• [GOAL]
Give the data again exactly as written, skipping any pictures.

▬▬▬

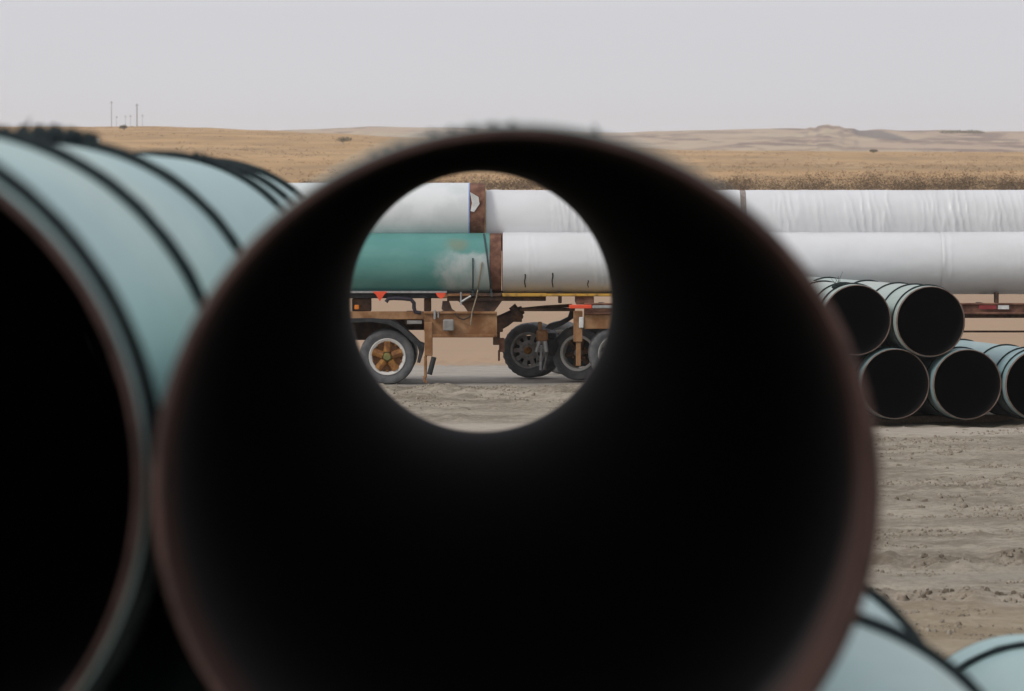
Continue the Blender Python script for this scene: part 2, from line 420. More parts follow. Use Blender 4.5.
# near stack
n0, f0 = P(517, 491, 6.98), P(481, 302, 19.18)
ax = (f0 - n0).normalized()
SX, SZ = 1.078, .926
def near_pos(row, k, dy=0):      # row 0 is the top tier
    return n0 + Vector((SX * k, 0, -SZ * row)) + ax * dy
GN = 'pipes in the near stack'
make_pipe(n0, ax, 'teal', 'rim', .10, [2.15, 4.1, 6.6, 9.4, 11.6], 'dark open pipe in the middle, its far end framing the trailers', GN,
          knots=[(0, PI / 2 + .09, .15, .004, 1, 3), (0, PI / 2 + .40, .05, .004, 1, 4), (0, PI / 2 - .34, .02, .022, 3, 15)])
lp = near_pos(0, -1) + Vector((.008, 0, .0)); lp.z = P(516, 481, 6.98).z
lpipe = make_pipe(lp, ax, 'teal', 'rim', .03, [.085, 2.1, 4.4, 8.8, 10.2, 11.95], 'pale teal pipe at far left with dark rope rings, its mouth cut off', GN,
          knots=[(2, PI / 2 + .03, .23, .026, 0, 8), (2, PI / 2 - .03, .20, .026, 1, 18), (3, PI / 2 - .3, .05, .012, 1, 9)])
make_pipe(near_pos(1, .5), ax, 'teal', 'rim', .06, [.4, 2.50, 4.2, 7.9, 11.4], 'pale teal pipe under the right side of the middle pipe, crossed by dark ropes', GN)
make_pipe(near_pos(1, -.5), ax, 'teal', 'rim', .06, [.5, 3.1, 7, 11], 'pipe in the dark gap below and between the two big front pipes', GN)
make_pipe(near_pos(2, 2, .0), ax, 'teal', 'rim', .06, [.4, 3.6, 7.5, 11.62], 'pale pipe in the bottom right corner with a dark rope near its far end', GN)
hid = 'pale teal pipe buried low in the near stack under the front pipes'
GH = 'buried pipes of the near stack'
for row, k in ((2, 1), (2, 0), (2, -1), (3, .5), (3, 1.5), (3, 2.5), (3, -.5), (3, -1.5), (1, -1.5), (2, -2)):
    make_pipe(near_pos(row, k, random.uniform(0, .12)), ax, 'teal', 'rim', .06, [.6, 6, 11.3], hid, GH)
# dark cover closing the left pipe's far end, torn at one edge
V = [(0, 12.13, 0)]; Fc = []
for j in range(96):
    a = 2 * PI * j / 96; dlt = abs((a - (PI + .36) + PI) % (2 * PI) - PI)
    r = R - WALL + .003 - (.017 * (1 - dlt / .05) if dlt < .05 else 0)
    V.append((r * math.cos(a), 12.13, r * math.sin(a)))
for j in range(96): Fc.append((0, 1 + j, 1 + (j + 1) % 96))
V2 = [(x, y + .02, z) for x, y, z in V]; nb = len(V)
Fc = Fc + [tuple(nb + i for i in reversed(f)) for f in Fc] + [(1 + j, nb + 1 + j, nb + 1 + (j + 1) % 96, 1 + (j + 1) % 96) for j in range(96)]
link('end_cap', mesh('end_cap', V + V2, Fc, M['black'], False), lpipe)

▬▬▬

• [EXPECTED ANSWER]
Continue the Blender Python script for this scene: part 2, from line 420. More parts follow. Use Blender 4.5.
# near stack
n0, f0 = P(517, 491, 6.98), P(481, 302, 19.18)
ax = (f0 - n0).normalized()
SX, SZ = 1.078, .926
def near_pos(row, k, dy=0):      # row 0 is the top tier
    return n0 + Vector((SX * k, 0, -SZ * row)) + ax * dy
GN = 'pipes in the near stack'
make_pipe(n0, ax, 'teal', 'rim', .10, [2.15, 4.1, 6.6, 9.4, 11.6], 'dark open pipe in the middle, its far end framing the trailers', GN,
          knots=[(0, PI / 2 + .09, .15, .004, 1, 3), (0, PI / 2 + .40, .05, .004, 1, 4), (0, PI / 2 - .34, .02, .022, 3, 15)])
lp = near_pos(0, -1) + Vector((.008, 0, .0)); lp.z = P(516, 481, 6.98).z
lpipe = make_pipe(lp, ax, 'teal', 'rim', .03, [.085, 2.1, 4.4, 8.8, 10.2, 11.95], 'pale teal pipe at far left with dark rope rings, its mouth cut off', GN,
          knots=[(2, PI / 2 + .03, .23, .026, 0, 8), (2, PI / 2 - .03, .20, .026, 1, 18), (3, PI / 2 - .3, .05, .012, 1, 9)])
make_pipe(near_pos(1, .5), ax, 'teal', 'rim', .06, [.4, 2.50, 4.2, 7.9, 11.4], 'pale teal pipe under the right side of the middle pipe, crossed by dark ropes', GN)
make_pipe(near_pos(1, -.5), ax, 'teal', 'rim', .06, [.5, 3.1, 7, 11], 'pipe in the dark gap below and between the two big front pipes', GN)
make_pipe(near_pos(2, 2, .0), ax, 'teal', 'rim', .06, [.4, 3.6, 7.5, 11.62], 'pale pipe in the bottom right corner with a dark rope near its far end', GN)
hid = 'pale teal pipe buried low in the near stack under the front pipes'
GH = 'buried pipes of the near stack'
for row, k in ((2, 1), (2, 0), (2, -1), (3, .5), (3, 1.5), (3, 2.5), (3, -.5), (3, -1.5), (1, -1.5), (2, -2)):
    make_pipe(near_pos(row, k, random.uniform(0, .12)), ax, 'teal', 'rim', .06, [.6, 6, 11.3], hid, GH)
# dark cover closing the left pipe's far end, torn at one edge
V = [(0, 12.13, 0)]; Fc = []
for j in range(96):
    a = 2 * PI * j / 96; dlt = abs((a - (PI + .36) + PI) % (2 * PI) - PI)
    r = R - WALL + .003 - (.017 * (1 - dlt / .05) if dlt < .05 else 0)
    V.append((r * math.cos(a), 12.13, r * math.sin(a)))
for j in range(96): Fc.append((0, 1 + j, 1 + (j + 1) % 96))
V2 = [(x, y + .02, z) for x, y, z in V]; nb = len(V)
Fc = Fc + [tuple(nb + i for i in reversed(f)) for f in Fc] + [(1 + j, nb + 1 + j, nb + 1 + (j + 1) % 96, 1 + (j + 1) % 96) for j in range(96)]
link('end_cap', mesh('end_cap', V + V2, Fc, M['black'], False), lpipe)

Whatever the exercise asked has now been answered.